ロンドンにある個人のマウソレウム(mausoleum、霊廟)としては一番立派なものではないかと言われるビア・マウソレウム(Beer Mausoleum)。ドイツ出身の、銀行家で、一時はオブザーバー紙のオーナーでもあった、ジュリアス・ビア(Julius Beer)が建てたもの。手が込んでいるという内部には入れませんでした。
テラス・カタコムの入り口 |
マイケル・ファラデイの墓 |
ツアーでは回りませんでしたが、チャールズ・ディケンズの家族・・・妻、両親、兄弟姉妹、子供なども、西墓地に埋葬されているそうです。当のご本人のディケンズは、ウェストミンスター寺院の詩人コーナーで永眠です。また、ラファエル前派の画家ダンテ・ガブリエル・ロセッティの妹で詩人のクリスティーナ・ロセッティ、更に、ラファエル前派のモデルでもあり、ダンテ・ガブリエル・ロセッティの妻ともなったエリザベス・シダルも、西墓地のロセッティ家の墓に眠っています。妻の死を嘆き、ロセッティは、エリザベス・シダルの棺の中に、自分の未発表の詩をしたためたノートを共に収めて埋めておきながら、数年後に後悔し、人に頼んで掘り起こす、という悪名高き事態が起こるのは、この墓地です。ただし、ダンテ・ガブリエル・ロセッティの埋葬場は、ここではなく、亡くなった場所である、ケント州の海岸線の村バーチントンの教会墓地です。
歌手ジョージ・マイケルもハイゲイト西墓地に埋葬されている様なのですが、ガイドツアーをインターネットで予約する際に、「ジョージ・マイケルの墓はツアーで回りません」との但し書きがありました。ジョージ・マイケルの墓を目当てに西墓地ツアーに参加してみようというファンが多いのかもしれません。
当時は有名であったものの、今はさほど知られていない人物の墓として、ツアーで巡ったもののひとつは、まず移動動物園経営で財をなしたという、ジョージ・ウムウェル(George Wombwell)のもの。もともとは、ロンドンで靴屋をしていた氏は、ある日、南米からやって来た船から、ニシキヘビを2匹購入。これを、ロンドン内の酒場に持って歩いて、見物人から料金を取るというサイドビジネスを開始。そのうち、更に、その他のエキゾチックな動物を次々と購入し、やがては、それらの動物を連れて、イギリス各地を回り、フェアなどで入場料を取っての公開。像やキリンもいたというので、かなり大掛かりなものであったのでしょう。墓の上に寝そべるのは、ウムウェルのライオンのネロ君。温和な性格のライオンだったとやら。

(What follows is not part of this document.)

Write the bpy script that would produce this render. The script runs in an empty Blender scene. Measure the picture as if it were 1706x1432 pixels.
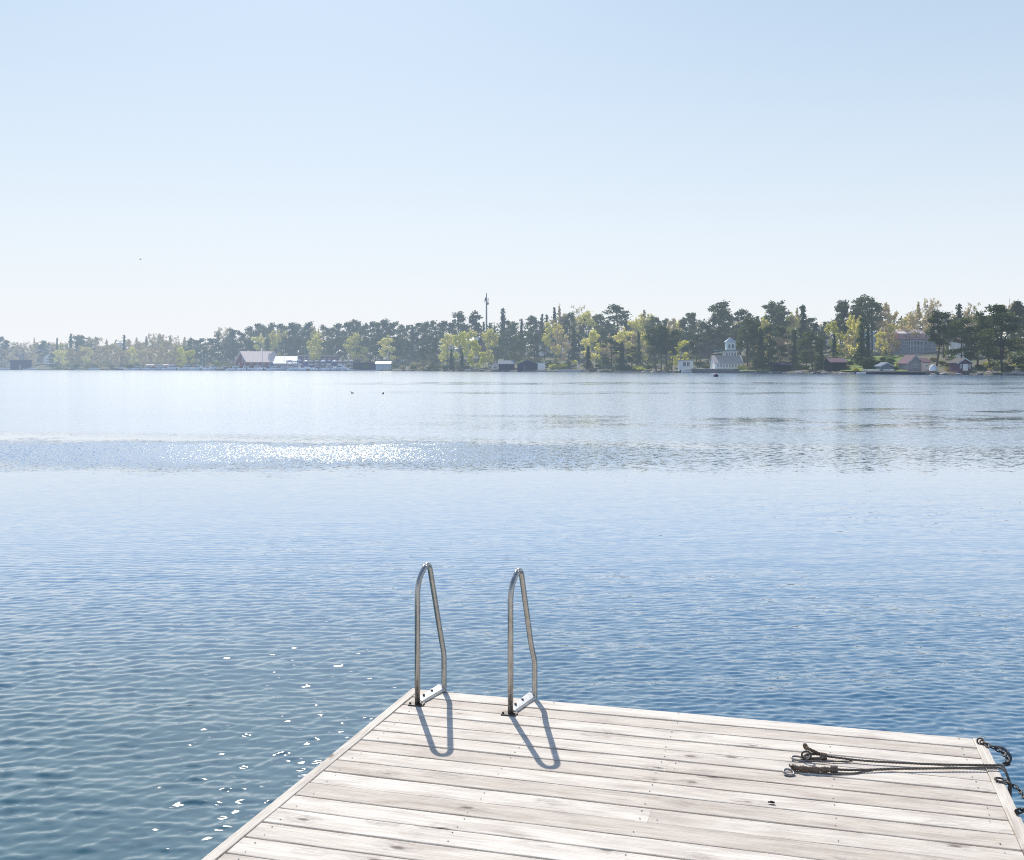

そして、現在のボクシングの原型と言われる、グローブをせず、素手で行う格闘技、ベアナックル・ボクシングの有名選手であったトマス・セイヤーズ(Thomas Sayers)の墓も訪れました。一般庶民に大人気であったという彼の葬儀は、ハイゲイト墓地の歴史でも最大規模のものであったそうで、墓には、誰でもそれとわかるように、彼の横顔が彫られてあります。墓を護衛するように横たわるのは、葬儀に、喪主(!)として参列したセイヤーズの愛犬、ライオン君で、実際にライオン君、葬式の日に、この場所に、このポーズで横たわったのだそうです。
通りに面した西墓地のチャペル |
ツアーは、15分ほど前に門が開き、西墓地のチャペル内で開始を待つことになります。トイレは、通りを隔てて、すぐむかいの、東墓地のチケット売り場の裏にありますので、寒い日は、早めについて、先に行っておきましょう。